De verlichting was vooral vanaf 1760 populair. Ze had een andere kijk op de samenleving.
De mens was maker van zijn eigen geluk en de maatschappij is ‘maakbaar’.
De mens is van nature vrij.
Verlichte denkers:
John Locke: Was gevlucht uit Engeland naar Nederland. De regering is niet gebaseerd op Gods wil, maar een contract met de samenleving. Mensen hebben natuurlijk rechten, recht op leven, vrijheid en bezit. Om de rechten te beschermen vormen ze een regering.
Montesquieu: Drie soorten macht, de wetgevende, uitvoerende en rechtelijke macht.
Machten moeten gescheiden blijven, zo zijn onderdrukking en onrecht onvermijdelijk.

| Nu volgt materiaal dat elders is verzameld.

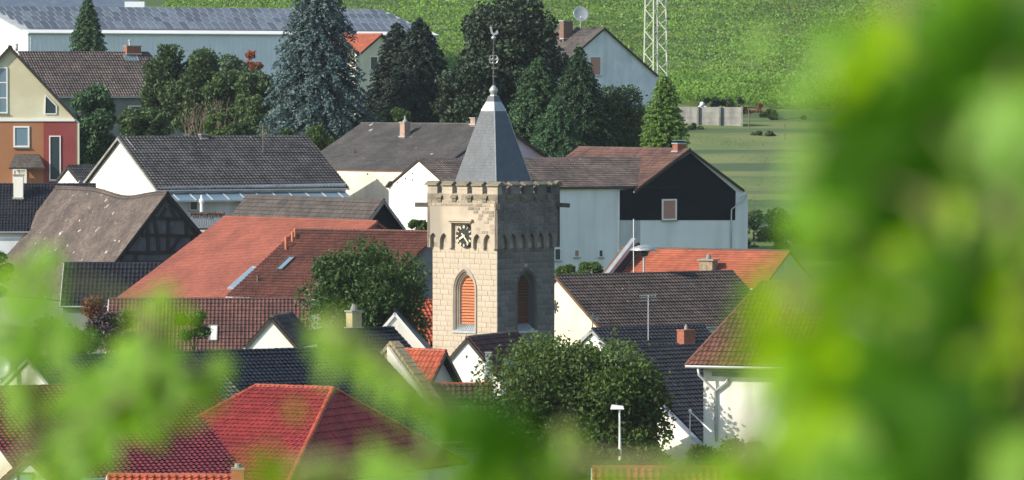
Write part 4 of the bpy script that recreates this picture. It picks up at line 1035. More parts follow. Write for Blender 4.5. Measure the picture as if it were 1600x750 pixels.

Zij waren nog geen échte democraten.
De belangrijkste democratische schrijver was Jean-Jacques Rousseau: In de ideale staat sluiten mensen een contrect met elkaar, waarbij ze de macht overdroegen aan een gekozen volksvergadering.
• Patriotten:
Door de in Amerika democratische revolutie kreeg de democratie pas echt de aandacht. Eerst twijfelde mensen eraan of de volkssoevereiniteit wel echt kon bestaan, dankzij de revolutie deden zij dat niet meer.
Een grote invloed is ook de pamflet van baron Joan Derk van der Capellen tot den Pol geweest. De titel luidt Aan het volk van Nederland.
Hierin schrijft hij zich te bewapenen tegen de tiranie van de machthebbers. Burgers moesten zelf kunnen kiezen wie over hen regeerden. ‘Alle mensen hebben de verplichting elkaar zoveel mogelijk gelukkig te maken.’
Door zijn pamflet vormde er gewapende burgermilities die volksinvloed eisten, de patriotten.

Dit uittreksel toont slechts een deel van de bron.